Faşizmin Kadrajı; Konformist ve Bertolucci Sineması
Faşizmin insanlığa sağladığı tek bir yarar varsa, o da edebiyata, sanata bıraktığı vicdan aynasıdır. O aynadan yansıyan acıyı, yarayı görmek isteyen vicdan görebilir. Bernardo Bertolucci, “Konformist” ile hem bir politik alegori, hem bir psikanalitik dram, hem de bir estetik manifestoya imza atar. Film, “güzel görünen kötülük” üzerine kuruludur. Soğuk mimariler, düzenli hayatlar, temiz yüzler, ama içlerinde büyük bir çürüme vardır.

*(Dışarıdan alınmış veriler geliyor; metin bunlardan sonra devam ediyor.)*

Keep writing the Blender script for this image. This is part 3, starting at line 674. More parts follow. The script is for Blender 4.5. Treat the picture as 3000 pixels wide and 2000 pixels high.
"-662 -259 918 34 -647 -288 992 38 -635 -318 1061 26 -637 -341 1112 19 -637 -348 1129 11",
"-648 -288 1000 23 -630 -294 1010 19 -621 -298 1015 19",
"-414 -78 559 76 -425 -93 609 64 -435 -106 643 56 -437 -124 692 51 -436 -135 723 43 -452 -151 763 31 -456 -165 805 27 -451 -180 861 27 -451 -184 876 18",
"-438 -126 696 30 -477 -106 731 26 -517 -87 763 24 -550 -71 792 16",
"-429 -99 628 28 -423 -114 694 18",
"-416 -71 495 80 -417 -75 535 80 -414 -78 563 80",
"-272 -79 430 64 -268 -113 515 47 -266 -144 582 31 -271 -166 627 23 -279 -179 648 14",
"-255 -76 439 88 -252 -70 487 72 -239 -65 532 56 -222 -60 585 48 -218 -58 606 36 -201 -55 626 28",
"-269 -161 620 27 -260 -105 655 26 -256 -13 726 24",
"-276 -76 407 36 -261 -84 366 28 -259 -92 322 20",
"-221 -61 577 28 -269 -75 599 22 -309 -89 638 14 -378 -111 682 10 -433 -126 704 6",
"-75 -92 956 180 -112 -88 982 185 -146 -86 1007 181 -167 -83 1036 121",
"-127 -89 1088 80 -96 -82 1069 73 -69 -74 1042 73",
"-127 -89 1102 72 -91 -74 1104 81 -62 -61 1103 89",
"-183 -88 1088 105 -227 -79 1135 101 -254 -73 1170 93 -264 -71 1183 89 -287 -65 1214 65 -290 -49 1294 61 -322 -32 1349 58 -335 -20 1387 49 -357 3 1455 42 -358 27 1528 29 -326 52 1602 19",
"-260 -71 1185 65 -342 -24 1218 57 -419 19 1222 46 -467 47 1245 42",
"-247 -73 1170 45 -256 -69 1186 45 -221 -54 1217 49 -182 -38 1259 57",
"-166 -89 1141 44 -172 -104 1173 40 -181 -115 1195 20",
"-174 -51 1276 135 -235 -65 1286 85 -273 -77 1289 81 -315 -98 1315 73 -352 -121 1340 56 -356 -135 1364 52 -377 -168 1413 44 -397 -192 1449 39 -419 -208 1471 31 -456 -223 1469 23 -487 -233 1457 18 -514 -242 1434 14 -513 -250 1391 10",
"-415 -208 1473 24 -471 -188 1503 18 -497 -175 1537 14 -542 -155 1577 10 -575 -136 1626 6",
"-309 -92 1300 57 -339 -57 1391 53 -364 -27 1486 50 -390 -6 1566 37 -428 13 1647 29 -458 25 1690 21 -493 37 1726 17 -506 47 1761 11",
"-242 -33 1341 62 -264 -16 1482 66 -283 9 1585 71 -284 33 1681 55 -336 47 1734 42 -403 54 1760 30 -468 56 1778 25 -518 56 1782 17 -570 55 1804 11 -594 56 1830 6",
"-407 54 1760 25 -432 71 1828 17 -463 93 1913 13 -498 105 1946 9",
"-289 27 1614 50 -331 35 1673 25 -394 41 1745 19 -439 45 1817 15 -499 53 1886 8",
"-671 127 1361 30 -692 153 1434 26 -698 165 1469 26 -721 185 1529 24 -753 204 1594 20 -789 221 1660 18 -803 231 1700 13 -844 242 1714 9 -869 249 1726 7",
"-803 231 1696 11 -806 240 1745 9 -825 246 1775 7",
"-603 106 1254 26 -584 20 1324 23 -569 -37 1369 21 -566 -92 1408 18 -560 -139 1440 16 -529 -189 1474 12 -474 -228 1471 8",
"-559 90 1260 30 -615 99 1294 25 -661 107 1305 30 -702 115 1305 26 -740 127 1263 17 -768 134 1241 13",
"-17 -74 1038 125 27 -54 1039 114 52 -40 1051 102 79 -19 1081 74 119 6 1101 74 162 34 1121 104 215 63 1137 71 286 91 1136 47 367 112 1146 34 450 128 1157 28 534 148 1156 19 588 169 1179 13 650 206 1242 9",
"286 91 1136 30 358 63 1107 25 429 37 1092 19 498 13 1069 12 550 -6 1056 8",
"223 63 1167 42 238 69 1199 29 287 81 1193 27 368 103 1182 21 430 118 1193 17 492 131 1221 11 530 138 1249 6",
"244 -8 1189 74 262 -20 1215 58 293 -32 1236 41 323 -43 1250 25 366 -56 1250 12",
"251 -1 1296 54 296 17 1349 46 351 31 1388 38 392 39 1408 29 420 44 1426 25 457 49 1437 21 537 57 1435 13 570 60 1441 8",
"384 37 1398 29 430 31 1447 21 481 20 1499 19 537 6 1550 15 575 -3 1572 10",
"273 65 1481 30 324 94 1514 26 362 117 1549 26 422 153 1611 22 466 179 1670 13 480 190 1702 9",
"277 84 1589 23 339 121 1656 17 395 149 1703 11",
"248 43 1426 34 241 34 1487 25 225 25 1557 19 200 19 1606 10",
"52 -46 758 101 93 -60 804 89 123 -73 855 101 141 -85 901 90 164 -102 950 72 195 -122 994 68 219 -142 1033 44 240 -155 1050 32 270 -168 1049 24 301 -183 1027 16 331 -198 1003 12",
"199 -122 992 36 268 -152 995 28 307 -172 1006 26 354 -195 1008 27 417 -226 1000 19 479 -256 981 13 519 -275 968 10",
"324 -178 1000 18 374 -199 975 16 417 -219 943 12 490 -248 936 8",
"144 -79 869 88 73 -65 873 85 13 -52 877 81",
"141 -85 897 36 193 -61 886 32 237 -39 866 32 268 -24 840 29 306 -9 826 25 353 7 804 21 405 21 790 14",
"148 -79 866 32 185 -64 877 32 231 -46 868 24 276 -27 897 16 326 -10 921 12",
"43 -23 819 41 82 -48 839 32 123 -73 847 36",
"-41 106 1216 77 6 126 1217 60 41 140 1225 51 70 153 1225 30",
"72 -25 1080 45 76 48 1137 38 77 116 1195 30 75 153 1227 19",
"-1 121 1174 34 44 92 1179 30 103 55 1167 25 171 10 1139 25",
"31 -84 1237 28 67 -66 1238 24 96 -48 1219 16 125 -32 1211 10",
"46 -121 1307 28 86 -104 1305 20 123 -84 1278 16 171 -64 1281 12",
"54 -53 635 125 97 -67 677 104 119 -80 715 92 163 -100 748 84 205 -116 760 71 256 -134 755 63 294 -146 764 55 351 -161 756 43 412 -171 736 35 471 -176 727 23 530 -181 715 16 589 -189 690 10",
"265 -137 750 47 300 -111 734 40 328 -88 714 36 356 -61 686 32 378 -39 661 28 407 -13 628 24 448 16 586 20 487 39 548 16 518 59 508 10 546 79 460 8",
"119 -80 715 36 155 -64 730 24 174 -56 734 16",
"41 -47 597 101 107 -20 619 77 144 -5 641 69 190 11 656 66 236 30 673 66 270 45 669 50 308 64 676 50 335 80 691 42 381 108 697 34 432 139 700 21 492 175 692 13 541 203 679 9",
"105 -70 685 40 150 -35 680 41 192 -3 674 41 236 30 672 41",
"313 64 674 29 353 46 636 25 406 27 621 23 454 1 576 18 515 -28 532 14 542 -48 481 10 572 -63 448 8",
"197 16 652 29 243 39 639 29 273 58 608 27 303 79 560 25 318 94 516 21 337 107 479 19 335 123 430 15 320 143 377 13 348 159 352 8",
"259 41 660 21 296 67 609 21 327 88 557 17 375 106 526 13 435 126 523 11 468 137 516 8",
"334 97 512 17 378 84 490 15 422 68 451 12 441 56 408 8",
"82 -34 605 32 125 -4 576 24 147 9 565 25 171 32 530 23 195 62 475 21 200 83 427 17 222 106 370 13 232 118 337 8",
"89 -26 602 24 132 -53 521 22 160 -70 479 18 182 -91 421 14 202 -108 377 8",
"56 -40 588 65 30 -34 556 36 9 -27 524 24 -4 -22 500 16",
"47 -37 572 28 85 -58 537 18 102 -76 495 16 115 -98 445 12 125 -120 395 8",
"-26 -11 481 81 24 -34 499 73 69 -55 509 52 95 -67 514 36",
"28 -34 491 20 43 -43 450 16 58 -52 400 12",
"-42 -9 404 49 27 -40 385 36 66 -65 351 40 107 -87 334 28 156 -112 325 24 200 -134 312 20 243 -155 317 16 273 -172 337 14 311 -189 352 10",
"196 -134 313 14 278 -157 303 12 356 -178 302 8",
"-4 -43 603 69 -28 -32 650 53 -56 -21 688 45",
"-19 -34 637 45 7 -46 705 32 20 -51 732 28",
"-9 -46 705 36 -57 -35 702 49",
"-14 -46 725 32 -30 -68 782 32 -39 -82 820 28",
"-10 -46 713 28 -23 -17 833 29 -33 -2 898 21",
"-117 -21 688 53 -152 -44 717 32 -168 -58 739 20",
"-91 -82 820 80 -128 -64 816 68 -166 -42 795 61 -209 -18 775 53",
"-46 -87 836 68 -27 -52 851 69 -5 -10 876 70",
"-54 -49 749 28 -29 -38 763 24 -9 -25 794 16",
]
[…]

Buradan Baudelaire’nin “Kötülük Çiçekleri” şiirinin poetikasına bir dehliz açmak mümkün diye düşünüyorum. Baudelaire çirkinin estetiğini ortaya koyarken, güzel olanı salt yücelikten ve erdemden değil, çirkinlikten, çürümüşlükten ve pislikten arar. Baudelaire şiirinde gördüğümüz “kötülüğü estetik forma” dönüştürme fikrini Bernardo Bertolucci sinemasında da görüyoruz. İtalyan sinemasının 3. kuşağında Bertolucci, Taviani Kardeşler, Marco Bellocchio ve Elio Petri gibi neo-realizmin etik duyarlılığı ile modernizmin estetik biçimciliğini birleştiren önemli yönetmenler vardır. Bu yönetmenlerin ortak yönü, İtalyan sinemasını Mussolini’nin faşizminden sonra, politik bilinç, psikanalatik derinlik ve görsel estetikle birlikte yeniden tanımlamalarıdır.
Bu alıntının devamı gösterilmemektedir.